#### [Provided data]
※
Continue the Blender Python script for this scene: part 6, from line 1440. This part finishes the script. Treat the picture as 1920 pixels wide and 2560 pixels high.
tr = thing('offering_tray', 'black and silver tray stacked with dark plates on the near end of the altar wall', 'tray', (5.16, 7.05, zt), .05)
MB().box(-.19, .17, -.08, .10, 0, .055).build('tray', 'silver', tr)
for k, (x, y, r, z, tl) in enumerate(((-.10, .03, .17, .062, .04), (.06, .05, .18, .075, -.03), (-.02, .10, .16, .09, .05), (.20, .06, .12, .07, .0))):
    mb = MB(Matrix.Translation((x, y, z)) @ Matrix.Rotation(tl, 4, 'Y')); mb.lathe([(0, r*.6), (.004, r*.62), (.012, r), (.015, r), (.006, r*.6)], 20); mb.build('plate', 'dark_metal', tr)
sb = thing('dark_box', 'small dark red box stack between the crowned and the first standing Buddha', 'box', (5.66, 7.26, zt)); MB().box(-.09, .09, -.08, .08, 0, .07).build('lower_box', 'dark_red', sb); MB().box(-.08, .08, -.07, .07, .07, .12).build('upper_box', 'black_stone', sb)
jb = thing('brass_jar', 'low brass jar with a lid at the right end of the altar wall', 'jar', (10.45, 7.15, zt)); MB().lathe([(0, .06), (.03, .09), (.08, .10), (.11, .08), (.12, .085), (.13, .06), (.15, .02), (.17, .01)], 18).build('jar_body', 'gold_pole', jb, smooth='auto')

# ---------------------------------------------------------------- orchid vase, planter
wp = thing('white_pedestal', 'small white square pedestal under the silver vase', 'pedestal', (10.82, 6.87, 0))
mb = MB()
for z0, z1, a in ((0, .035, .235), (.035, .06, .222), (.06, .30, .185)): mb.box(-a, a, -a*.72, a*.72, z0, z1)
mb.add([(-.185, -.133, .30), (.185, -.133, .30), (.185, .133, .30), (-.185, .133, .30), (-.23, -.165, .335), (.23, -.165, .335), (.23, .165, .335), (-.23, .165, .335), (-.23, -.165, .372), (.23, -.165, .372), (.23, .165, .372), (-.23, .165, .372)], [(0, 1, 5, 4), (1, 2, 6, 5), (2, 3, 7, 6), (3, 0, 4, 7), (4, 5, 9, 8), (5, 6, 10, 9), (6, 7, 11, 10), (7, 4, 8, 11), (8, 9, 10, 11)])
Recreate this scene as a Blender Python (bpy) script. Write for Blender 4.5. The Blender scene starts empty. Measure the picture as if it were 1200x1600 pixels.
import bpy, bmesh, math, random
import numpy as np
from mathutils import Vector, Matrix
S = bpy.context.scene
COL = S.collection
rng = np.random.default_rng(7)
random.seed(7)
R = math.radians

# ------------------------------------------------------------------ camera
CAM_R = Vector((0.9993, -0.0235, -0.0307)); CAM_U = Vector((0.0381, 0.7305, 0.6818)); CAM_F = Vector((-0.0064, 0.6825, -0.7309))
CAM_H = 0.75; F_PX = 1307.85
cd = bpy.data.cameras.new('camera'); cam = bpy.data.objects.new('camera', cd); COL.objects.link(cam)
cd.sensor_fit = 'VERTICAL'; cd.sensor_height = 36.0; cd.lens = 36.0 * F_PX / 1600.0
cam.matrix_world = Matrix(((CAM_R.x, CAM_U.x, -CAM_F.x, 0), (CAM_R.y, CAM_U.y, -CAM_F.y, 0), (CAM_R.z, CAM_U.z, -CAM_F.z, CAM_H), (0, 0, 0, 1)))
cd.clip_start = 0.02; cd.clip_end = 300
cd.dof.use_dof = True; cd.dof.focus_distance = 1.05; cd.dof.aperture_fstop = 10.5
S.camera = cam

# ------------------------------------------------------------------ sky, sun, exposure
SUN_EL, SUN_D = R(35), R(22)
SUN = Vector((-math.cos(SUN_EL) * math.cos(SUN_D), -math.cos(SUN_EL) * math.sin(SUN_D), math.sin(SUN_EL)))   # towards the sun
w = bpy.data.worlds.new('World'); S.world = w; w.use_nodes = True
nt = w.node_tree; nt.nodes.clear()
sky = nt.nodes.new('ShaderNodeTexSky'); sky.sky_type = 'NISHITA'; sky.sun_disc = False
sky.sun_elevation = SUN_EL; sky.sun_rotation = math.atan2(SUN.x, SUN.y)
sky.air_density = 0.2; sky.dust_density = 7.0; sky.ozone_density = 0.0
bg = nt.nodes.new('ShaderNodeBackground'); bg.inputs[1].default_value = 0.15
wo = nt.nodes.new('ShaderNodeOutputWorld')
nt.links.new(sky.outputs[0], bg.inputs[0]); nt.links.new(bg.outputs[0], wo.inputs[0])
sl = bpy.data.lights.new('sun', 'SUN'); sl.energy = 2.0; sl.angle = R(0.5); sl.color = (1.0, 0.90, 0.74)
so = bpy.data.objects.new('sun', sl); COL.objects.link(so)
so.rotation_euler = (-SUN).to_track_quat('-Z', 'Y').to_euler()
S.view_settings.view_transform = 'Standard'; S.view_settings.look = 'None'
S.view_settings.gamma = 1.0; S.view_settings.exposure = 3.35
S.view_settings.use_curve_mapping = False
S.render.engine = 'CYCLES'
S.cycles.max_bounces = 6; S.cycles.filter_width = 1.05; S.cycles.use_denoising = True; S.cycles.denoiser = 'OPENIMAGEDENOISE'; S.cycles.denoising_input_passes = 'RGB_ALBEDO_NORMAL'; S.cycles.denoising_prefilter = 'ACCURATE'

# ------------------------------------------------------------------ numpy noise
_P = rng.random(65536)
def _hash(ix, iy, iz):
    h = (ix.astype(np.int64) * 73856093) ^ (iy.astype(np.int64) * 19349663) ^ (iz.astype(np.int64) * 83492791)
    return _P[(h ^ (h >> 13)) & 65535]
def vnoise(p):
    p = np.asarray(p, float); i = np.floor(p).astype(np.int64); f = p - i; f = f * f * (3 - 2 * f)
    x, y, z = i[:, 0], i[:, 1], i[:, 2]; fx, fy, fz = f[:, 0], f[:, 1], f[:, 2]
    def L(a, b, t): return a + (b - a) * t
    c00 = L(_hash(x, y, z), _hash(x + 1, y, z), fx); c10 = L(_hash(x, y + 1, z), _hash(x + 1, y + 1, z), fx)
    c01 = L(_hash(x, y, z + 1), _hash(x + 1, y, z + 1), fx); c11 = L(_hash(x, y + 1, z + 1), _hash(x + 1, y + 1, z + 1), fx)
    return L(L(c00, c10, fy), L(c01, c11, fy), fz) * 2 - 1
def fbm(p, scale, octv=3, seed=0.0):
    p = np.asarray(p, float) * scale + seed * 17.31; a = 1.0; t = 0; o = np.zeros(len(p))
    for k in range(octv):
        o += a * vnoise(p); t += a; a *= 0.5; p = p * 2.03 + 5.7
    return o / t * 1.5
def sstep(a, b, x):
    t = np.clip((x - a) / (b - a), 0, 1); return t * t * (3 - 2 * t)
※
#### [Exercise goal]
Starting at the line that contains "Recreate this scene" and ending at the line that contains "S.camera = cam", repeat each line exactly, both ends included, and nothing else.

#### [Full answer]
Recreate this scene as a Blender Python (bpy) script. Write for Blender 4.5. The Blender scene starts empty. Measure the picture as if it were 1200x1600 pixels.
import bpy, bmesh, math, random
import numpy as np
from mathutils import Vector, Matrix
S = bpy.context.scene
COL = S.collection
rng = np.random.default_rng(7)
random.seed(7)
R = math.radians

# ------------------------------------------------------------------ camera
CAM_R = Vector((0.9993, -0.0235, -0.0307)); CAM_U = Vector((0.0381, 0.7305, 0.6818)); CAM_F = Vector((-0.0064, 0.6825, -0.7309))
CAM_H = 0.75; F_PX = 1307.85
cd = bpy.data.cameras.new('camera'); cam = bpy.data.objects.new('camera', cd); COL.objects.link(cam)
cd.sensor_fit = 'VERTICAL'; cd.sensor_height = 36.0; cd.lens = 36.0 * F_PX / 1600.0
cam.matrix_world = Matrix(((CAM_R.x, CAM_U.x, -CAM_F.x, 0), (CAM_R.y, CAM_U.y, -CAM_F.y, 0), (CAM_R.z, CAM_U.z, -CAM_F.z, CAM_H), (0, 0, 0, 1)))
cd.clip_start = 0.02; cd.clip_end = 300
cd.dof.use_dof = True; cd.dof.focus_distance = 1.05; cd.dof.aperture_fstop = 10.5
S.camera = cam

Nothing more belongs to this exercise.